Logo, qualquer jornada que busque somente conhecimento externo, isto é, conhecimento de nossa vida prática, me parece faltar uma peça. Se por um lado, atualmente precisamos de alguma prática para viver em nossa sociedade, por outro o autoconhecimento garante que façamos isso sem perder nossa essência, o que é fundamental para nossa sanidade e felicidade no decorrer da vida.

Como disse antes, podemos ganhar o mais alto prêmio material que, no entanto, pode ser da competição errada.

A analogia do rio

A busca pelo autoconhecimento já seria o suficiente para aprender em um livro, mas simplesmente sinto que esta passagem parece que foi escrita para mim, e quem sabe para você também:

“- Dize-me se o rio também te comunicou o misterioso fato de que o tempo não existe? — perguntou-lhe Sidarta, certa vez.

O rosto de Vasudeva iluminou-se num vasto sorriso.

- Sim, Sidarta — respondeu. — Acho que te referes ao fato de que o rio se encontra ao mesmo tempo em toda a parte, na fonte tanto como na foz, nas cataratas e na balsa, nos estreitos, no mar e na serra, em toda a parte, ao mesmo tempo; de que para ele há apenas o presente, mas nenhuma sombra de passado nem de futuro. Não é isso que queres dizer?

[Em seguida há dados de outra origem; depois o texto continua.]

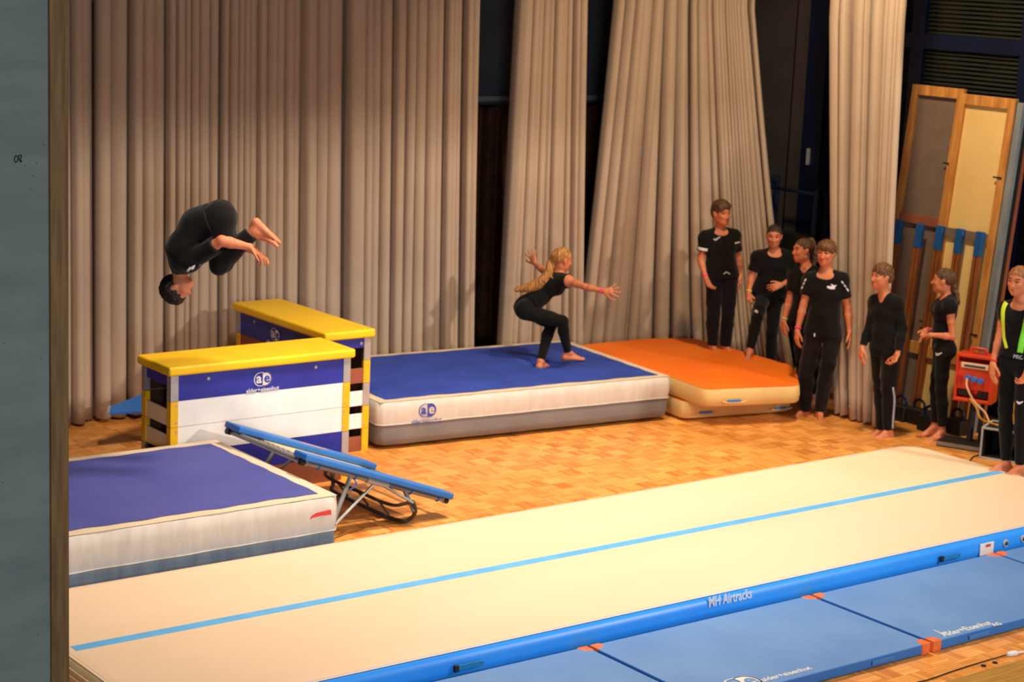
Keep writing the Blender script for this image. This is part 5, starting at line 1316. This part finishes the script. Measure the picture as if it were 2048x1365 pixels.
# --- G: behind A, profile left with earring
b0 = ground(1613, 806); wG = float(b0@HF)
tG, kG = person('person', 'girl with earring and yellow wristband looking left behind the boy with the white chest print', dict(w=wG, base=b0, s=.97, hs=.24, fem=True, nobust=True, hu=(0, 1, 0), hf=(-.93, -.06, .34), tf=(-.50, 0, .86), build=.98,
  j=dict(head=(1605, 501), neck=(1613, 536), chest=(1613, 572), waist=(1612, 610), pelvis=(1610, 643), shA=(1590, 551, -.07), elA=(1578, 602, -.04), wrA=(1568, 642, .03), tipA=(1565, 674, .05),
         shB=(1637, 553, .07), elB=(1648, 606, .02), wrB=(1645, 650, .02), tipB=(1644, 682, .03), hipA=(1600, 652, -.03), hipB=(1623, 652, .04), knA=(1603, 722, .0), knB=(1624, 722, .05), anA=(1605, 794, -.03), anB=(1625, 795, .02), toeA=(1585, 806, .05), toeB=(1612, 812, .1)),
  hair=dict(kind='pony', m='hair_brown', tail=[(1622, 483, -.10), (1629, 505, -.10), (1627, 535, -.08)], tr=[.028, .036, .034, .02]), pelvis_top=.5, to=.007, ton=.002, cuffw=1.1, cuff_at=.9, tname='leggings', hem=.0, sleeve=.62, so=.016, slo=.016, neckr=.066, neckd=.02, vneck=.05,
  bands=[('A', 'band_yellow')], handA=dict(pn=(.7, 0, -.3), tv=(-.3, 0, 1), curl=.5)))
m = MB(); m.disc(gw(1612, 513, wG-.125), V3(-.4, 0, 1), .010, .006, 12); m.build('earring', 'rail_paint', tG)

# --- H: landing on the rear mat
b0 = gz(1128, 722, .436); wH = float(b0@HF)
tH, kH = person('person', 'girl with long blond ponytail landing in a crouch on the blue mat, arms spread', dict(w=wH, base=b0, s=.94, hs=.238, fem=True, slit=False, hu=(.18, .98, 0), hf=(.82, -.22, -.42), tf=(.62, -.75, -.28), tfp=(.75, -.55, -.2), build=.92, arm=.92, thigh=1.02,
  j=dict(head=(1125, 520, .0), neck=(1117, 550), chest=(1105, 568), waist=(1081, 591), pelvis=(1055, 610), shA=(1135, 562, .15), elA=(1170, 574, .31), wrA=(1208, 583, .44), tipA=(1240, 580, .52),
         shB=(1107, 551, -.16), elB=(1086, 541, -.36), wrB=(1070, 528, -.5), tipB=(1062, 508, -.55), hipA=(1052, 624, .09), hipB=(1050, 620, -.08), knA=(1125, 643, .13), knB=(1104, 648, -.05), anA=(1136, 705, .02), anB=(1081, 723, .12), toeA=(1172, 714, -.06), toeB=(1100, 722, -.12)),
  hair=dict(kind='pony', m='hair_blond', tail=[(1100, 525, .02), (1098, 545, .05), (1085, 562, .06), (1062, 574, .06), (1032, 580, .05)], tr=[.022, .026, .036, .046, .052, .046, .02], strands=[[(1098, 545, .06), (1104, 556, .1), (1112, 558, .1), (1116, 548, .1)], [(1080, 560, .05), (1060, 566, .04), (1036, 578, .03)], [(1075, 572, .05), (1050, 582, .04), (1040, 585, .03)]], tie=(1106, 517, .0), tiem='cloth_black'),
  pelvis_top=.8, to=.006, ton=.0015, cuffw=1.0, cuff_at=.96, tname='leggings', hem=.55, sleeve=.05, so=.008, slo=.008, son=.0015, neckr=.056, sname='top', bands=[('A', 'band_pink')],
  handA=dict(pn=(.3, -.2, -1), tv=(0, -1, 0), curl=.12, spread=.9), handB=dict(pn=(.5, 0, -1), tv=(-1, 0, .2), curl=.12, spread=.9)))

# --- I: mid somersault above the front mat
wI = 14.2; cI = gw(430, 490, wI)
tI, kI = person('person', 'dark-haired boy tucked upside down in mid-air above the nearer blue mat', dict(w=wI, base=cI, s=.98, hs=.232, slit=False, hu=(-.57, -.82, .05), hf=(.80, -.56, .18), tf=(.85, -.1, 0), tfp=(.10, -1, 0), build=1.20, thigh=1.18, arm=1.12,
  j=dict(head=(354, 576, .02), neck=(360, 541), chest=(370, 497), waist=(396, 451), pelvis=(434, 438), shA=(381, 523, .16), elA=(443, 482, .25), wrA=(498, 494, .17), tipA=(530, 520, .12),
         shB=(378, 523, -.16), elB=(446, 486, -.25), wrB=(505, 500, -.13), tipB=(540, 520, -.10), hipA=(444, 440, .09), hipB=(444, 440, -.09), knA=(438, 531, .14), knB=(446, 526, -.12), anA=(508, 462, .12), anB=(504, 468, -.10), toeA=(560, 489, .12), toeB=(556, 498, -.12)),
  fuA=(-.72, -.70, .0), fuB=(-.72, -.70, .0), fs=1.0,
  hair=dict(kind='fringe', m='hair_black'), brow='hair_black', pelvis_top=.35, to=.014, ton=.004, cuff_at=.90, cuffw=1.5, hem=.30, sleeve=.80, so=.014, slo=.016, neckr=.058,
  handA=dict(pn=(-.3, -.8, 0), tv=(0, .4, .6), curl=.55), handB=dict(pn=(-.3, -.8, 0), tv=(0, .4, -.6), curl=.55)))
for a, c, w_ in (((374, 543), (381, 536), 5), ((382, 538), (391, 533), 6), ((392, 535), (400, 529), 4)): ribbon('collar_print', kI['top'], [a, c], w_, wI, 'print_white', kI['sh'])
ribbon('waistband', kI['top'], [(420, 397), (432, 399), (444, 403)], 4, wI, 'mat_cream_vinyl', kI['tr'], off=.008)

- Isso mesmo — tornou Sidarta. — E quando me veio essa percepção, contemplei minha vida, e ela também era um rio. […]“

(Sidarta, H.H., pg 102)

Respire agora. Não ficou claro para mim na primeira vez , se quiser pare um pouco e releia. Quando estiver pronta/pronto, vamos continuar.

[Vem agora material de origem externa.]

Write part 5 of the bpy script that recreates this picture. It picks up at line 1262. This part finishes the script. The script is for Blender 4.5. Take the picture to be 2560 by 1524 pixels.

A verdade é que por alguns dias fiquei com essa passagem na cabeça, como um quebra-cabeça que simplesmente não se encaixava. Até que entendi o que isso significava para minha vida quando me percebi ansioso pelo futuro, por minhas ambições, o que me fazia sofrer e ficar insatisfeito com o presente — e dormir mal.

Estava há dias com o futuro na cabeça, calculando as possibilidades possíveis e os melhores cursos de ação. Me debatia com o fato de não ter controle sobre algumas coisas e simplesmente não concordar com outras. Ia para o futuro e passado, tentando entender aonde errei e onde tudo ia dar. Era um processo sem fim, afinal nada posso fazer nestes dois instantes do tempo.

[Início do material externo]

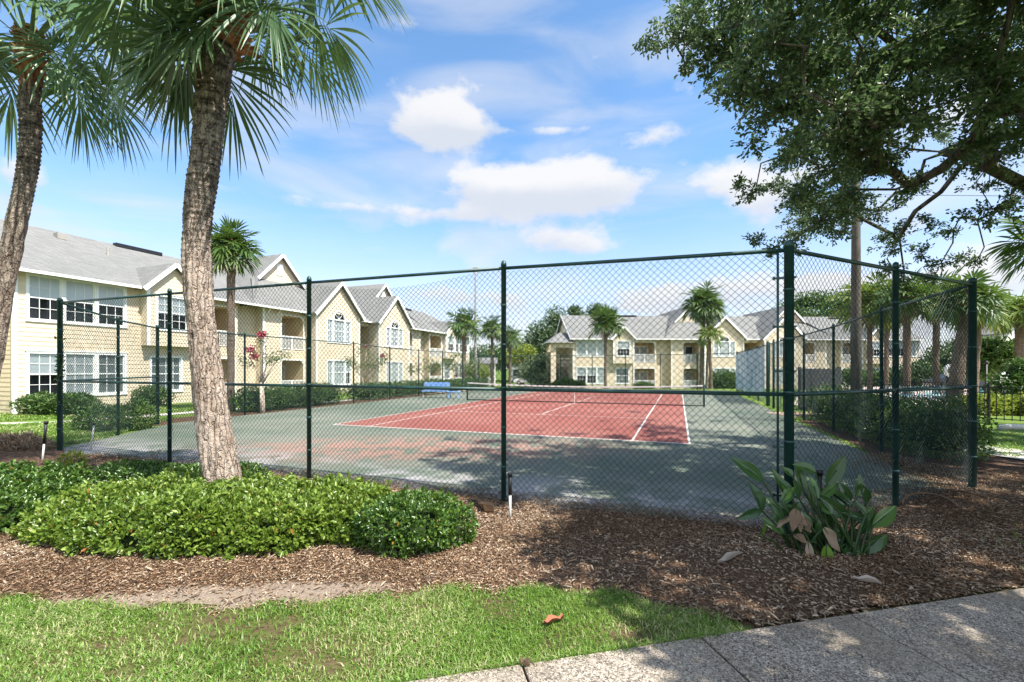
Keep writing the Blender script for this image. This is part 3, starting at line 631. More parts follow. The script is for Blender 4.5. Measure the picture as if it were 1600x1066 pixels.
# ---------------------------------------------------------------- palms
def frond_arrays(o,d,pet,Rb,droop,ns=44,rows=7,wind=0.0,curl=1.0,seed=0,span=165,split=.34,side_tilt=0.0):
    """a costapalmate fan: o start at the crown, d unit direction, pet petiole length, Rb blade radius"""
    r=np.random.default_rng(seed); o=np.array(o,float); d=np.array(d,float); d/=np.linalg.norm(d)
    zup=np.array((0,0,1.0)); s=np.cross(d,zup); 
    if np.linalg.norm(s)<.05: s=np.array((1.0,0,0))
    s/=np.linalg.norm(s)
    if side_tilt: u0=np.cross(s,d); s=s*math.cos(side_tilt)+u0*math.sin(side_tilt)
    V=[];Fq=[];rn=[]
    def addstrip(P3,base):   # P3 rows x 3 points
        m=len(P3); V.extend(P3.reshape(-1,3)); 
        for i in range(m-1):
            for k in (0,1): Fq.append((base+i*3+k,base+i*3+k+1,base+(i+1)*3+k+1,base+(i+1)*3+k))
    # petiole: arcs down
    steps=8; pts=[];dirs=[]; cur=o.copy(); dd=d.copy()
    for i in range(steps+1):
        pts.append(cur.copy()); dirs.append(dd.copy()); cur=cur+dd*pet/steps; dd=dd-zup*droop*.10*(i/steps+.3); dd/=np.linalg.norm(dd)
    pts=np.array(pts)
    wdt=np.linspace(.030,.014,steps+1)*max(.6,Rb)
    P3=np.stack([pts-s*wdt[:,None],pts+np.array((0,0,-.012)),pts+s*wdt[:,None]],1); addstrip(P3,0); rn+= [.62+.1*r.random()]*(2*steps)
    hub=pts[-1]; f=dirs[-1]; up=np.cross(s,f); up/=np.linalg.norm(up)
    # costa continues through the blade and bends down
    cn=6; cost=[hub]; cf=[f.copy()]; cur=hub.copy(); dd=f.copy()
    for i in range(cn):
        cur=cur+dd*Rb*.42/cn; dd=dd-zup*droop*.09*curl; dd/=np.linalg.norm(dd); cost.append(cur.copy()); cf.append(dd.copy())
    cost=np.array(cost); cf=np.array(cf)
    ths=np.linspace(-span,span,ns)+r.normal(size=ns)*1.5; base=len(V); tone=r.random()*.5
    for j,th in enumerate(ths):
        a=R(th); k=min(cn,max(0,int(round((1-abs(th)/90.0)*cn)))) if abs(th)<90 else 0
        org=cost[k]; ff=cf[k]; uu=np.cross(s,ff); uu/=np.linalg.norm(uu)
        dirv=ff*math.cos(a)+s*math.sin(a)+uu*(.20-.16*math.cos(a))   # slightly cupped
        dirv/=np.linalg.norm(dirv)
        Lr=Rb*(.62+.38*math.cos(a*.5)**1.0)*(1-.42*k/cn*.6)*(.92+.16*r.random())
        t=np.linspace(0,1,rows); perp=np.cross(dirv,uu); perp/=np.linalg.norm(perp)
        g=droop*(.20*t**1.7+.42*np.clip(t-split-.1,0,1)**2)*(.75+.5*r.random())
        c=org[None]+dirv[None]*(Lr*t)[:,None]-zup[None]*(g*Lr)[:,None]
        c+=perp[None]*((r.normal()*.05)*t**2*Lr)[:,None]
        gap=R(2*span/ns)*Lr*t*.56
        wd=np.where(t<split,gap*1.02,np.minimum(gap,R(2*span/ns)*Lr*split*.5*1.0)*np.clip((1-t)/(1-split),0,1)**.6); wd=np.maximum(wd,.0015)
        wd[0]=.004
        tw=r.normal()*.35; pr=perp*math.cos(tw)+np.cross(perp,dirv)*math.sin(tw)
        fold=wd*.45
        prr=np.where((t<split)[:,None],perp[None],pr[None])
        P3=np.stack([c-prr*wd[:,None]+uu[None]*fold[:,None],c,c+prr*wd[:,None]+uu[None]*fold[:,None]],1)
        b=len(V); addstrip(P3,b); rn+=[min(1,max(0,tone+.35*r.random()+(.25 if r.random()<.05 else 0)))]*(2*(rows-1))
    return np.array(V),np.array(Fq),np.array(rn)
def merge(parts):
    V=[];Fc=[];r=[];n=0
    for v,f,q_ in parts: V.append(v); Fc.append(f+n); r.append(q_); n+=len(v)
    return np.concatenate(V),np.concatenate(Fc),np.concatenate(r)
def trunk_mesh(name,line,rads,mat,parent,seg=40,step=.035,rough=.02,seed=0,rings=True):
    line=np.array(line,float); rads=np.array(rads,float); sgl=np.r_[0,np.cumsum(np.linalg.norm(np.diff(line,axis=0),axis=1))]
    t=np.arange(0,sgl[-1]+step,step); t=np.clip(t,0,sgl[-1])
    def sm(col):
        y=np.interp(t,sgl,col); k=max(3,int(.5/step)); yp=np.pad(y,k,mode='reflect',reflect_type='odd'); ker=np.hanning(2*k+1); ker/=ker.sum(); return np.convolve(yp,ker,'valid')
    c=np.stack([sm(line[:,i]) for i in range(3)],-1); rr=sm(rads)
    th=np.linspace(0,2*np.pi,seg,endpoint=False); T,Th=np.meshgrid(t,th,indexing='ij')
    q_=np.stack([np.cos(Th)*1.0,np.sin(Th)*1.0,T*1.2],-1)
    dsp=rough*(vnoise(q_*1.6,seed,3)*1.1+.8*vnoise(np.stack([np.cos(Th)*5,np.sin(Th)*5,T*2.2],-1),seed+1,3))
    dsp+=-rough*.9*np.clip(1-3.2*np.abs(vnoise(np.stack([np.cos(Th)*4.5,np.sin(Th)*4.5,T*1.6],-1),seed+19,3)),0,1)+rough*.5*vnoise(np.stack([np.cos(Th)*9,np.sin(Th)*9,T*1.1],-1),seed+9,3)
    if rings: zz=c[:,2][:,None]; k_=np.clip((zz-rings[0])/(rings[1]-rings[0]),0,1); dsp+=(.08*(1-k_)+k_)*rough*.55*np.sin(T*2*np.pi/(.075)+2.2*vnoise(q_*.8,seed+6,2)+1.2*vnoise(q_,seed+2,2)+.9*np.sin(2*Th))
    rad=rr[:,None]+dsp
    X=c[:,0][:,None]+rad*np.cos(Th); Y=c[:,1][:,None]+rad*np.sin(Th); Z=np.broadcast_to(c[:,2][:,None],X.shape)+.01*vnoise(q_*2,seed+5,2)
    V=np.stack([X,Y,Z],-1).reshape(-1,3); m=len(t)
    i=(np.arange(m-1)[:,None]*seg+np.arange(seg)[None]); j=(np.arange(m-1)[:,None]*seg+(np.arange(seg)[None]+1)%seg)
    Fc=np.stack([i.ravel(),j.ravel(),(j+seg).ravel(),(i+seg).ravel()],-1)
    return npmesh(name,V,Fc,mat,parent,smooth=True)
def boots_mesh(parent,c,r,h,n,mat,seed=3):
    """old leaf bases cut off round the top of the trunk"""
    rr=random.Random(seed); mb=MB(); mb.lathe((c[0],c[1],c[2]-h*.5),[(r*.9,0),(r*1.15,h*.25),(r*1.2,h*.7),(r*.6,h*1.3)],14)
    for k in range(n):
        a=rr.uniform(0,6.28); z=c[2]+rr.uniform(-h*.5,h*.55); rad=r*1.1
        b=Vector((c[0]+rad*math.cos(a)*.8,c[1]+rad*math.sin(a)*.8,z)); tip=b+Vector((math.cos(a),math.sin(a),rr.uniform(-.1,1.0))).normalized()*rr.uniform(.10,.30)*(r/.25)
        s=Vector((-math.sin(a),math.cos(a),0))*rr.uniform(.03,.06)*(r/.25); u=Vector((0,0,.018))
        mb.add([b-s*1.4-u,b+s*1.4-u,tip+s-u*.4,tip-s-u*.4,b-s*1.4+u,b+s*1.4+u,tip+s*.8+u*.4,tip-s*.8+u*.4],[(0,3,2,1),(4,5,6,7),(0,1,5,4),(1,2,6,5),(2,3,7,6),(3,0,4,7)])
    return mb.build('leaf_bases',mat,parent)
def far_palm(base,height,Rc,rt,label,seed,lean=(0,0),nfr=30,mat='frond_far',group='sabal palms behind the court',trunkmat='palm_bark_far',bulge=None,ns=16,shared={}):
    """palm further off: base (x,y), crown centre height, crown radius, trunk radius"""
    r=random.Random(seed); x,y=base; z0=float(gz(x,y)); root=tag(empty('palm_tree',(x,y,z0)),label,'palm tree',group)
    n=7; line=[(lean[0]*(k/n)**1.4,lean[1]*(k/n)**1.4,-.05+(height-.0)*k/n) for k in range(n+1)]; rt=rt*.78; rad=[rt*(1.25 if k==0 else 1.0) for k in range(n+1)]
    if bulge: rad=[rt*b for b in np.interp(np.arange(n+1)/n,[0,.25,.5,.8,1],bulge)]
    trunk_mesh('trunk',line,rad,M[trunkmat],root,seg=12,step=.14,rough=.02,seed=seed,rings=False)
    top=Vector(line[-1]); boots_mesh(root,(top.x,top.y,top.z),rt*1.2,.45*Rc/1.2,26,M['boots'],seed)
    parts=[]; Rc=Rc*.86*r.uniform(.9,1.08); dvar=r.uniform(.6,1.5); nfr=int(nfr*r.uniform(.75,1.15))
    for k in range(nfr):
        az=k*2.399+r.uniform(-.3,.3); u=(k+.5)/nfr; el=math.asin(max(-.6,min(.98,1.0-1.45*u)))+r.uniform(-.12,.12)
        d=(math.cos(az)*math.cos(el),math.sin(az)*math.cos(el),math.sin(el))
        parts.append(frond_arrays((top.x,top.y,top.z+.05),d,Rc*.50*r.uniform(.85,1.15),Rc*.62*r.uniform(.85,1.15),(.35+.75*u)*dvar,ns,5,seed=seed*100+k,span=150,split=.5,side_tilt=r.uniform(-.7,.7)))
    V,Fc,rn=merge(parts); npmesh('crown',V,Fc,M[mat],root,rn)
    dp=[]
    for k in range(r.choice([2,4,6,9])):
        az=r.uniform(0,6.28); el=r.uniform(-1.35,-.9); d=(math.cos(az)*math.cos(el),math.sin(az)*math.cos(el),math.sin(el)); dp.append(frond_arrays((top.x,top.y,top.z-.1),d,Rc*.3,Rc*.5*r.uniform(.7,1.1),.6,10,4,seed=seed*7+k,span=70,split=.3))
    V,Fc,rn=merge(dp); npmesh('dead_fronds',V,Fc,M['dry_leaf'],root,rn)
    return root
# ================================================================ the two tall sabal palms in front
def near_palm(name,pix,dep,mat,label,crown_px,fr,seed,Rb,pet,ringz=(2.9,4.0)):
    line=[P(px,py,dep) for px,py,_ in pix]; rad=[w/2/F*dep*math.cos(math.atan((px-800)/F))*.93 for px,_,w in pix]
    bx,by,bz=line[0]; root=tag(empty(name,(bx,by,0)),label,'palm tree','tall sabal palms in the front bed')
    l2=[(p[0]-bx,p[1]-by+.0,p[2]) for p in line]
    trunk_mesh('trunk',l2,rad,mat,root,seg=72,step=.018,rough=.015,seed=seed,rings=ringz)
    c=P(*crown_px,dep); c=(c[0]-bx,c[1]-by,c[2])
    boots_mesh(root,(c[0],c[1],c[2]-.12),rad[-1]*.95,.55,110,M['boots'],seed)
    for k,f in enumerate(fr):
        (az,el,pt,rb,dr)=f[:5]; tilt=f[5] if len(f)>5 else 0
        d=(math.cos(R(az))*math.cos(R(el)),math.sin(R(az))*math.cos(R(el)),math.sin(R(el)))
        V,Fc,rn=frond_arrays((c[0]+d[0]*.1,c[1]+d[1]*.1,c[2]+.05),d,pt,rb*FR,dr,50,9,seed=seed*50+k,side_tilt=tilt,split=.46)
        npmesh('frond',V,Fc,M['frond'],root,rn)
    return root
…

Porém, em um momento finalmente entendi como essa passagem poderia me ajudar: a verdade é que não há tempo, só há o presente, no qual podemos atuar hoje. No final, o futuro será uma sucessão de dias que chamamos de “hoje”, e é só neste que podemos agir.

De nada me adianta ocupar minha mente com ambições ou arrependimentos se eu nada fizer no presente para buscar o que quero e viver de acordo com o que aprendi.

Na prática, nosso passado só serve como memórias e nosso futuro como uma direção, assim como o rio que tem seu curso e que é foz, corredeiras e mar ao mesmo tempo. Nós somos nosso passado, presente e futuro ao mesmo tempo, pois tudo está conectado.

Além disso, o rio não julga seu trajeto, mas faz correções na medida em que vê necessário, pois não se pode prever uma mudança de terreno, por exemplo.

Essa história funcionou para mim como uma forma de entender que é bom ter ambições, mas elas não podem me dominar ao ponto de não estar presente ou totalmente insatisfeito com minha situação atual. Da mesma forma, meus arrependimentos não podem ser correntes para minha vida atual, e sim combustível para eu buscar mais novidades e seguir a direção que acredito ser a melhor.

É fácil falar

Sim, é fácil pensar de forma otimista quando se tem tempo para ler ou não está se passando uma situação de crise — até alguém viver algo, é impossível entender por completo.

No entanto, como em outros casos que já escrevi, acredito que a ideia não é resolver nossa vida e todos os seus males através do pensamento — talvez para um sábio, mas nós ainda não estamos lá.

Gosto de pensar que funciona como uma tentativa de encarar a realidade e encontrar pelo menos um pingo de felicidade, seja fazendo algo que gosta, aproveitando uma boa surpresa ou encontrando-se com aqueles que amamos.

E como é uma tentativa, não tem problema falhar, mas precisamos ter empatia com nós mesmos para tentar de novo, pois é essa série de tentativas que nos permitirá tirar algo de valioso da vida, de vez em quando, como na leitura deste livro.

Espero que este texto te encontre, te incentive a ler esta obra e que, assim como eu, te ajude a encarar a vida com mais leveza e busca pelo autoconhecimento.